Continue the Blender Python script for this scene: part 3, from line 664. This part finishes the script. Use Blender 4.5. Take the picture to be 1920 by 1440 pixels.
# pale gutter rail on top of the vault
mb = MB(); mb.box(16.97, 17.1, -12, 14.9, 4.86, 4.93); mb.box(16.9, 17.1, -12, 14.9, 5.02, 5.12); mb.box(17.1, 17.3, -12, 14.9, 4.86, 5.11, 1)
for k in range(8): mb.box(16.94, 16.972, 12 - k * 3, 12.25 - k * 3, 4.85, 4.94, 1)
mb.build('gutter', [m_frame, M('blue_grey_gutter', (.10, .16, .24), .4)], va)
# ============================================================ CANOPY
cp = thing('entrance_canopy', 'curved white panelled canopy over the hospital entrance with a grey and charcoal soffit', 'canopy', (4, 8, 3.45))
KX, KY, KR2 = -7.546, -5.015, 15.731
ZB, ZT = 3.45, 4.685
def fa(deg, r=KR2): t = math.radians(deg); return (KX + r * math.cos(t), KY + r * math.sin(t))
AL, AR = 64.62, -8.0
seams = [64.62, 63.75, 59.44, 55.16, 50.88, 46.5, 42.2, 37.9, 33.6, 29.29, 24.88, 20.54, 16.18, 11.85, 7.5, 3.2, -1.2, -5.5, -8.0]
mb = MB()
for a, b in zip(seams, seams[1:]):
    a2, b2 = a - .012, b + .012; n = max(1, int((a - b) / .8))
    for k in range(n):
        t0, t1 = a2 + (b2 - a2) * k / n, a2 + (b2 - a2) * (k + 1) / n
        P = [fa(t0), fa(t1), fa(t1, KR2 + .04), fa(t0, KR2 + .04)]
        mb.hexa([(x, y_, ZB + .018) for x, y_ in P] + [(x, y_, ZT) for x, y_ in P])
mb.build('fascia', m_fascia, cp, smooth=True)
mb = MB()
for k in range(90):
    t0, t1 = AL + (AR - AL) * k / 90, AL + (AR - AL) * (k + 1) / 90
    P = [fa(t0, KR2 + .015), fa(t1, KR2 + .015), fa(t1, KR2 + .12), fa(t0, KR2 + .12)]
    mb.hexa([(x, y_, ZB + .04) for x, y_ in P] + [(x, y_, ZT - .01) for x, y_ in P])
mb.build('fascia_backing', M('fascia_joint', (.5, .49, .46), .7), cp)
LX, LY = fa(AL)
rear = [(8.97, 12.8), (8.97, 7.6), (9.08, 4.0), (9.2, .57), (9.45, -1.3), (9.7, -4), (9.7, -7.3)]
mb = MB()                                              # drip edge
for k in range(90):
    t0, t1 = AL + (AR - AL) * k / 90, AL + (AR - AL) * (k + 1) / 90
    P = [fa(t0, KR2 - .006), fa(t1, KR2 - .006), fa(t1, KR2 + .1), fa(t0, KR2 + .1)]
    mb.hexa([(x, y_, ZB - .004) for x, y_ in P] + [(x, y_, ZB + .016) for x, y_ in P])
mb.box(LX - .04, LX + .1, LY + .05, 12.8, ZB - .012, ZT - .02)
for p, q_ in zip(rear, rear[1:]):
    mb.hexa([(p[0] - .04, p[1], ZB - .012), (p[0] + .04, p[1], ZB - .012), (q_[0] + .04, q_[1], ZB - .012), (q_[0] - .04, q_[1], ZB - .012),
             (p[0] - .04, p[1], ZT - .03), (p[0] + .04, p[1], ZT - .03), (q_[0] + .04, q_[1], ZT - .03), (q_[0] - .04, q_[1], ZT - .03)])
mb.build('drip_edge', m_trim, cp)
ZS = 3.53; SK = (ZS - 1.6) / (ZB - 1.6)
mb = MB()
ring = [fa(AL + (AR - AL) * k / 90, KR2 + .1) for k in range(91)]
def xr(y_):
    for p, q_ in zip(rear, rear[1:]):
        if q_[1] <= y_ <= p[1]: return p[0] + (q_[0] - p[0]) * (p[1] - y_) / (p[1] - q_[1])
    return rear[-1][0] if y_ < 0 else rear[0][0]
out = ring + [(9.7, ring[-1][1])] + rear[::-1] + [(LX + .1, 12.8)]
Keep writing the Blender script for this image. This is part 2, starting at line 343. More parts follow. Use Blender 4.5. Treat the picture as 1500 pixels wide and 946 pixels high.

══════════════════════════════

[WRITTEN PROBLEM] Tally the lines containing "Blender". Provide the number without any other words.

[SOLUTION BELOW] 2